Parks and Access to the Countryside Act of 1949 national parks and a

network of long distance footpaths were created. The opening in 1965 of

the first of these paths, the Pennine Way, owed much to the previous

efforts of Tom Stephenson. Tom was born in 1893 and started work at 13

as a labourer, working 66 hours a week in a calico printing works. A

member of the Independent Labour Party and a pacifist, he ignored his

army call-up papers in 1917 and as a result was twice court martialled,

sentenced to hard labour and spent two years in prison, some of it in

the company of Sidney Silverman. This criminal record lost him his

scholarship to London University to study geology but diverted him into

a life-long campaign for walkers’ rights. A full account of this can be

found in Tom Stephenson’s autobiography Forbidden Land: the Struggle for

Access to Mountain and Moorland published in 1989 shortly after his

death.[6]

The parliamentary path to the hills dates back to 1884 when James Bryce

MP introduced an ‘Access to Mountains’ bill. Neither this nor any of its

successors got very far, opposed as they were by the powerful landowners

lobby, until the introduction in 1939 of another ‘Access to Mountains’

bill. This was received with jubilation by those who inexplicably

thought that the bill which had been repeatedly rejected by parliament

during the past 50 years would be successful.’ but this time they were

right, right except that when the ‘Access to Mountains Act 1930’ did

reach the statute book in 1940 it had been “so mauled, mangled and

amended by parliament as to become a monstrous unrecognisable

changeling, not an access bill but a landowners protection bill”.[7]

They did not give up. In 1979 an ‘Access to Commons and Open Country’

bill was introduced but not debated due to objections and when it was

reintroduced the following year with the comment that “men only want the

same rights as their Lordships’ grouse except that they did not want to

be shot at”[8] it did not get a second reading. A 1982 ‘Walkers (Access

to Countryside)’ bill suffered a similar fate.

The latest attempt is in the form of a ‘Ramblers Manifesto, Action for

the Countryside in Parliament’ issued by the Ramblers’ Association which

“urges political parties in Britain to support action which would enable

people of all ages, abilities and backgrounds to gain access to the

countryside for peaceful recreation”. The 14-point programme includes a

demand that footpaths and other rights of way be cleared of obstructions

and properly maintained; that new paths and parks be created; that there

should be an established right of access on foot to mountain, moor,

heath, and other open country and, in particular, to the one million or

so acres of common land that remain. Sadly, except for the references to

National Parks “there should be more of them” and a demand that the

spraying of harmful pesticides over public rights of way should be

stopped, this manifesto would not have seemed out of place a hundred

years ago.

A glaring omission from the manifesto is any reference to the continued

incursions of the MOD on to common land.

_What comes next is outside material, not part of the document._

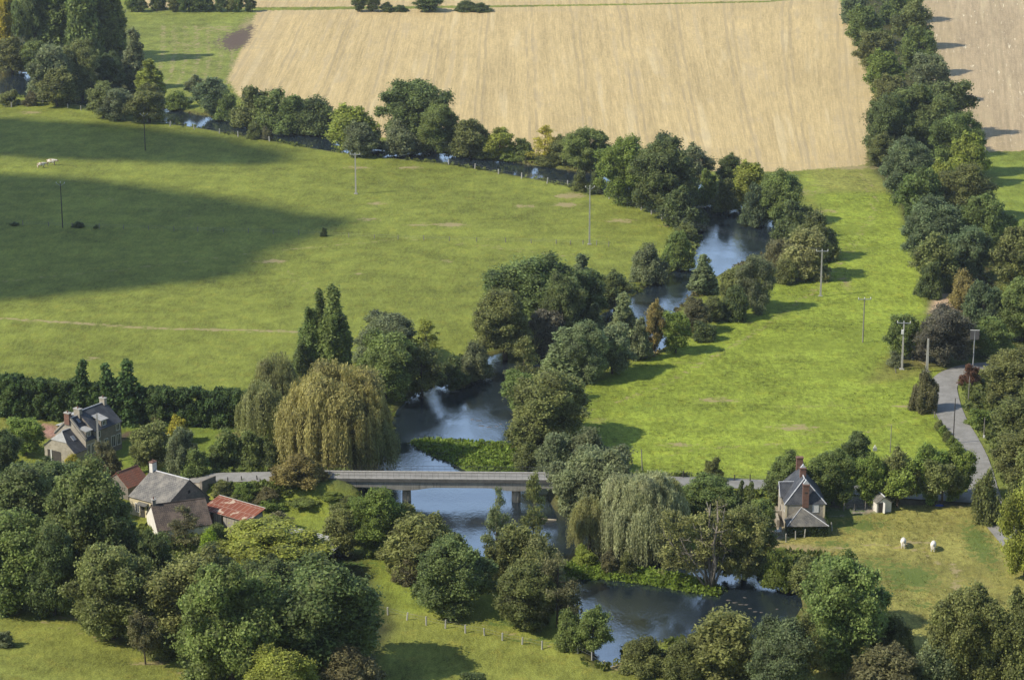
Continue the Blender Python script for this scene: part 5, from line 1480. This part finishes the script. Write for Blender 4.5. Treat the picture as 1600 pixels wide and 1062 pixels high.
# ------------------------------------------------------------------ fences: posts as parts, two strands of wire
def fence(label, pts, h=1.15, r=.085, mat='wood', wires=2, name='wire_fence', tilt=.06):
    P = []
    for px, py in pts:
        x, y, z = at(px, py); P.append(Vector((x, y, gh(x, y))))
    t = thing(name, label, 'fence', P[0][:])
    me = MB().tube([(0,0,-.3),(0,0,h)], [r, r*.85], 6).mesh('post', M[mat])
    tops = []
    for p in P:
        o = link('post', me, t, p - P[0]); s_ = TRG.uniform(.85, 1.12); o.scale = (1, 1, s_)
        o.rotation_euler = (TRG.gauss(0, tilt), TRG.gauss(0, tilt), TRG.uniform(0, 3))
        tops.append(p - P[0])
    for k in range(wires):
        b = MB()
        for i in range(len(tops)-1): b.tube([tops[i] + Vector((0,0,h*(.5+.35*k))), tops[i+1] + Vector((0,0,h*(.5+.35*k)))], .012, 4)
        b.build('wire', M['cable'], t)
    return t
fence('post and wire fence along the far river, left stretch below the wood', [(18,168),(42,165),(67,161),(106,169),(127,172),(159,179),(195,188),(230,191),(266,198),(304,203),(343,209),(372,214),(421,221)], 1.4, .17, 'pale_concrete')
fence('post and wire fence along the river between the oak and the bright tree', [(701,258),(742,264),(779,272),(815,279),(855,287),(887,291),(923,301),(952,311),(980,321),(1002,328),(1018,335),(1034,344),(1044,350)], 1.4, .17, 'pale_concrete')
fence('long straight wire fence across the middle of the left meadow', [(36,352),(76,354),(113,356),(155,357),(193,358),(232,359),(272,361),(309,362),(349,363),(388,364),(427,366),(467,367),(505,369),(545,371),(585,373),(622,374),(662,375),(702,377),(745,378),(790,379),(830,380),(869,381),(891,382),(911,382),(932,383),(951,385)], 1.1, .10)
fence('fence of pale posts across the bottom meadow', [(578,956),(606,960),(636,968),(666,975),(696,981),(727,987),(757,992),(785,1000),(816,1006),(847,1013),(903,1020),(925,1027),(944,1033)], 1.2, .13, 'pale_concrete')
fence('fence of pale posts in front of the stone house', [(1211,849),(1228,846),(1243,842),(1257,839),(1272,836),(1286,833),(1300,829)], 1.3, .11, 'pale_concrete')
fence('wire fence of dark posts behind the road on the bright meadow', [(1010,749),(1040,749),(1067,750),(1093,750),(1120,750.5),(1147,751),(1172,752),(1197,753)], 1.1, .10, 'dark_wood')
fence('low guard rail on the embankment at the left end of the bridge', [(335,754),(356,752.5),(378,751),(402,750),(425,749.5)], .9, .10, 'dark_wood', 1, 'guard_rail')
fence('low wire fence on the lane bank above the bright meadow', [(1452,640),(1460,652),(1470,668),(1480,686),(1490,702)], 1.0, .09, 'wood')
fence('yard fence between the stone house and the little shed', [(1318,798),(1335,797),(1352,796),(1370,796)], 1.3, .09, 'wood')
fence('thin dark fence along the far roadside above the green field', [(196,19.6),(220,19.6),(245,19.5),(270,19.4),(295,19.3),(320,19.2),(345,19.1),(370,19),(395,18.9)], 1.2, .12, 'dark_wood')

# ------------------------------------------------------------------ stones, rapids, drift log
M['stone_wet'] = plain('wet_stone', (.15,.13,.10), (.08,.07,.055), 2, .6, .4)
def rock(px, py, rx, ry, rz, label, group, zl, col='stone_wet'):
    x, y = plane(px, py, zl); g = np.random.default_rng(int(px * 7 + py))
    V = ICO_V * np.array([rx, ry, rz]) * (1 + g.normal(size=(len(ICO_V), 1)) * .13)
    o = link('river_stone', np_mesh('river_stone', V, [ICO_F], [M[col]], None, False)); o.location = (x, y, zl - .05)
    tag(o, label, 'stone', group)
for i, (px, py, rx) in enumerate([(738,655,.6),(748,657,.9),(752,665,1.0),(764,667,.9),(776,666,.7),(783,662,.5)]):
    rock(px, py, rx * .7, .28, .09, ORD[i] + ' pale stone from the left in the rapids above the island', 'stones in the rapids', UP_Z, 'stone_wet')
for i, (px, py, rx) in enumerate([(1138,937,.7),(1148,941,.9),(1158,944,.8),(1166,944,.6),(1172,950,.6),(1180,955,.7),(1190,956,.5),(1200,960,.5),(1164,933,.5),(1214,951,.5)]):
    rock(px, py, rx * .6, .25, .09, ORD[i] + ' stone from the left in the shallows right of the half-dead tree', 'stones in the shallows', LOW_Z)
x, y = plane(852, 812, LOW_Z); o = MB().tube([(-1.7,.25,.02),(-.6,.05,.12),(.4,-.1,.08),(1.7,-.1,.04)], [.12,.17,.15,.08], 7).build('driftwood', plain('bleached_wood', (.66,.57,.42), (.5,.42,.3), 3)); o.location = (x, y, LOW_Z + .02)
tag(o, 'pale bleached driftwood log lying in the water below the bridge', 'log')

# ------------------------------------------------------------------ animals: one skinned body each
def skinned(name, verts, edges, mat):
    me = D.meshes.new(name); me.from_pydata([v[:3] for v in verts], edges, [])
    o = D.objects.new(name, me); COL.objects.link(o)
    o.modifiers.new('skin', 'SKIN'); sv = me.skin_vertices[0].data
    for i, v in enumerate(verts):
        sv[i].radius = (v[3], v[4] if len(v) > 4 else v[3]); sv[i].use_root = (i == 0)
    m = o.modifiers.new('sub', 'SUBSURF'); m.levels = 2; m.render_levels = 2
    dg = bpy.context.evaluated_depsgraph_get(); new = D.meshes.new_from_object(o.evaluated_get(dg))
    D.objects.remove(o); new.materials.clear(); new.materials.append(mat); new.name = name
    new.polygons.foreach_set('use_smooth', [True] * len(new.polygons)); return new
def quad(kind):
    cow = kind == 'cow'; H = 1.15 if cow else 1.2
    v = [(0,-.72,H-.03,.40,.42),(0,-.1,H-.15,.50,.54),(0,.55,H-.08,.40,.50)]
    if cow: v += [(0,.95,H+.02,.19,.22),(0,1.32,H-.08,.14,.16),(0,1.62,H-.26,.09,.10)]
    else: v += [(0,.98,H-.16,.16,.22),(0,1.28,H-.62,.12,.16),(0,1.42,H-1.02,.075,.09)]
    e = [(0,1),(1,2),(2,3),(3,4),(4,5)]
    for sx in (-1, 1):
        n = len(v); v += [(sx*.19,-.78,H-.34,.16,.19),(sx*.2,-.92,.52,.095,.11),(sx*.2,-.84,.04,.085,.09)]; e += [(0,n),(n,n+1),(n+1,n+2)]
        n = len(v); v += [(sx*.18,.56,H-.38,.12,.15),(sx*.18,.58,.46,.09,.10),(sx*.18,.58,.04,.085,.09)]; e += [(2,n),(n,n+1),(n+1,n+2)]
        n = len(v); p = v[4]; v += [(sx*.2, p[1]-.06, p[2]+.14, .035, .05)]; e += [(4,n)]
    n = len(v); v += [(0,-1.04,H+.08,.05),(0,-1.14,H-.3,.05 if cow else .08),(0,-1.12,H-.72,.03 if cow else .09)]; e += [(0,n),(n,n+1),(n+1,n+2)]
    return v, e
s = NT('cow_hide'); n = s.noise(s.pos((1,1,1), obj=True), 1.6, 2, .5)
M['cow'] = s.done(s.bsdf(s.mix(s.ramp(n, .50, .56), (.72,.66,.55), (.36,.24,.14)), .8, .2))
M['horse'] = plain('white_coat', (.80,.76,.68), (.68,.62,.53), 2, .8, .2, .05)
cowm = skinned('cow', *quad('cow'), M['cow']); horsem = skinned('horse', *quad('horse'), M['horse'])
def animal(name, me, px, py, rz, sc, label, cat, group):
    x, y, z = at(px, py); o = link(name, me); o.location = (x, y, z); o.rotation_euler.z = rz; o.scale = (sc, sc, sc); tag(o, label, cat, group)
animal('cow', cowm, 81, 258.5, R(-95), 1.15, 'pale brown-patched cow standing behind the whiter one on the meadow', 'cow', 'cattle on the meadow')
animal('cow', cowm, 65, 262.5, R(-65), 1.0, 'smaller whiter cow in front of the other on the meadow', 'cow', 'cattle on the meadow')
animal('cow', cowm, 24, 933, R(20), .8, 'pale cow in the shade under the trees at the lower left', 'cow', None)
animal('horse', horsem, 1411, 854, R(-9), .98, 'left one of two white horses grazing with their rumps turned', 'horse', 'white horses')
animal('horse', horsem, 1458, 859, R(-13), .98, 'right one of two white horses grazing with their rumps turned', 'horse', 'white horses')

# ------------------------------------------------------------------ light, sky, cloud
EL, AZ = R(42), R(18)                    # sun height; it stands to the left, a little towards the viewer
S = Vector((-math.cos(EL) * math.cos(AZ), -math.cos(EL) * math.sin(AZ), math.sin(EL)))
ld = D.lights.new('sun', 'SUN'); ld.energy = 5.0; ld.angle = R(.6); ld.color = (1.0, .925, .80)
lo = D.objects.new('sun', ld); COL.objects.link(lo); lo.rotation_euler = S.to_track_quat('Z', 'Y').to_euler()
w = D.worlds.new('World'); SC.world = w; w.use_nodes = True; nt = w.node_tree
sk = nt.nodes.new('ShaderNodeTexSky'); sk.sky_type = 'NISHITA'; sk.sun_disc = False
sk.sun_elevation = EL; sk.sun_rotation = math.atan2(S.x, S.y); sk.air_density = 1.0; sk.dust_density = .6; sk.ozone_density = 1.5
# bright bluish cloud veil added to the unseen far sky to brighten the river
tc = nt.nodes.new('ShaderNodeTexCoord'); sx = nt.nodes.new('ShaderNodeSeparateXYZ'); nt.links.new(tc.outputs['Generated'], sx.inputs[0])
def mr(sock, a, b, c=0.0, d=1.0):
    x = nt.nodes.new('ShaderNodeMapRange'); x.interpolation_type = 'SMOOTHSTEP'; nt.links.new(sock, x.inputs[0])
    for i, v_ in enumerate((a, b, c, d)): x.inputs[i + 1].default_value = v_
    return x.outputs[0]
def mul(a, b):
    x = nt.nodes.new('ShaderNodeMath'); x.operation = 'MULTIPLY'; nt.links.new(a, x.inputs[0]); nt.links.new(b, x.inputs[1]); return x.outputs[0]
nz = nt.nodes.new('ShaderNodeTexNoise'); nt.links.new(tc.outputs['Generated'], nz.inputs['Vector']); nz.inputs['Scale'].default_value = 4.0; nz.inputs['Detail'].default_value = 5
veil = mul(mul(mul(mr(sx.outputs[2], .02, .12), mr(sx.outputs[2], .75, .40)), mr(sx.outputs[1], .2, .7)), mr(nz.outputs['Fac'], .3, .6, .8, 1.0))
vc = nt.nodes.new('ShaderNodeVectorMath'); vc.operation = 'SCALE'; vc.inputs[0].default_value = (4.9, 6.9, 10.0); nt.links.new(veil, vc.inputs['Scale'])
va = nt.nodes.new('ShaderNodeVectorMath'); va.operation = 'ADD'; nt.links.new(sk.outputs[0], va.inputs[0]); nt.links.new(vc.outputs[0], va.inputs[1])
nt.links.new(va.outputs[0], nt.nodes['Background'].inputs[0]); nt.nodes['Background'].inputs[1].default_value = .125

CLOUDS = [[(-160,180),(0,186),(110,190),(220,198),(330,212),(420,232),(470,246),(420,258),(300,256),(150,250),(0,243),(-160,240)],
          [(-160,262),(0,271),(150,281),(280,299),(340,310),(430,325),(480,334),(570,343),(500,368),(440,384),(400,404),(400,426),(330,440),(250,446),(150,458),(0,470),(-160,474)]]
V, Fc, off = [], [], 0; g = np.random.default_rng(21)
for poly in CLOUDS:
    P = gpoly(poly); lo_, hi_ = P.min(0), P.max(0)
    q = g.uniform(lo_, hi_, (1500, 2)); sd = -poly_sd(q[:, 0], q[:, 1], P); keep = []
    for j in np.argsort(-sd):
        if sd[j] < 1.5: break
        r = min(max(sd[j], 3.0), 13.0)
        if all((q[j][0]-q[m][0])**2 + (q[j][1]-q[m][1])**2 > (.55 * min(rm, r))**2 for m, rm in keep): keep.append((j, r))
    for j, r in keep:
        alt = 520 + g.normal() * 5
        c = Vector((q[j][0], q[j][1], 0)) + S * (alt / S.z)
        V.append(np.array(c) + ICO_V * np.array([r * 1.0, r, r * .6]) * (1 + g.normal(size=(len(ICO_V), 1)) * .1)); Fc.append(ICO_F + off); off += len(ICO_V)
s = NT('cloud'); d = s.node('ShaderNodeBsdfDiffuse'); s.put(d.inputs[0], (.9,.9,.9)); tr = s.node('ShaderNodeBsdfTranslucent'); s.put(tr.inputs[0], (.9,.9,.9))
mx = s.node('ShaderNodeMixShader'); mx.inputs[0].default_value = .5; s.l.new(d.outputs[0], mx.inputs[1]); s.l.new(tr.outputs[0], mx.inputs[2])
tag(link('cloud', np_mesh('cloud', np.concatenate(V), [np.concatenate(Fc)], [s.done(mx.outputs[0])], None, True)), kind='structure')

SC.view_settings.view_transform = 'Standard'; SC.view_settings.look = 'None'; SC.view_settings.exposure = 0; SC.view_settings.gamma = 1
SC.cycles.max_bounces = 6; SC.cycles.diffuse_bounces = 3; SC.cycles.glossy_bounces = 3; SC.cycles.transmission_bounces = 2; SC.cycles.transparent_max_bounces = 4
# ------------------------------------------------------------------ thin summer haze lying in the valley
s = NT('haze'); v = s.node('ShaderNodeVolumeScatter'); s.put(v.inputs['Color'], (.86,.93,1.0)); v.inputs['Density'].default_value = .00009; v.inputs['Anisotropy'].default_value = .25
s.l.new(v.outputs[0], s.out.inputs['Volume'])
tag(MB().box(-500, 500, 120, 1600, -3, 110).build('haze', s.m), kind='structure')
SC.cycles.volume_bounces = 0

There is thus no apparent

support for the campaign against Charles Windsor who, as the landowning

Duke of Cornwall, has recently agreed to let the military carry out

artillery and mortar firing for a further 21 years on 20,000 acres of

Dartmoor, much of it common land, or to South West Water’s intention to

give the MOD nine more years of use to over 2,000 acres of South West

Dartmoor for ‘dry training’ (not lethal, but noisy).[9] No support

either for the local inhabitants’ complaint that the hills around

Coulport in Scotland, near the Faslane nuclear submarine base, once open

walking country, are now closed off and used as vast underground

munitions stores.

If the story of the parliamentary pathway is mostly the story of bills

thrown out, delayed interminably or emasculated, this is no more than an

anarchist would expect, but this is not to dismiss the Ramblers’

Association as having failed. Apart from the practical service it

provides for in 87,000 members it is a democratic organisation with much

grass roots activity by its individual groups that has maintained a

tradition of radical opposition to the attempts by the powerful

land-owning Interests to keep the land for themselves. At the local

level it has had many successes: land previously closed by the owner is

now walked on and footpaths blocked by a farmer are soon reopened.

Supporting single issue pressure groups like the Ramblers’ Association

is often criticised by anarchists as being too reformist, even trivial,

diverting time, energy, and resources from the work for a more

fundamental change in society, but such activities, particularly when

they involve direct action by small groups at a local level, can be

useful political activity complementary to more revolutionary action. It

is certainly considered political by landowners and campaigning for

access to the land is hardly trivial.

[1] Forbidden Land, The Struggle for Access to Mountain and Moorland.

Stephenson, T. (1989) Manchester University Press.

[2] Customs in Common. Thompson, E.P. (1991) Merlin Press

[3] On Common Ground. Reed, P. (1991) Working Press.

[4] Customs in Common. Thompson, E.P. (1991) Merlin Press

[5] Customs in Common. Thompson, E.P. (1991) Merlin Press

[6] Forbidden Land, The Struggle for Access to Mountain and Moorland.

Stephenson, T. (1989) Manchester University Press.

[7] Forbidden Land, The Struggle for Access to Mountain and Moorland.

Stephenson, T. (1989) Manchester University Press.

[8] Forbidden Land, The Struggle for Access to Mountain and Moorland.

Stephenson, T. (1989) Manchester University Press.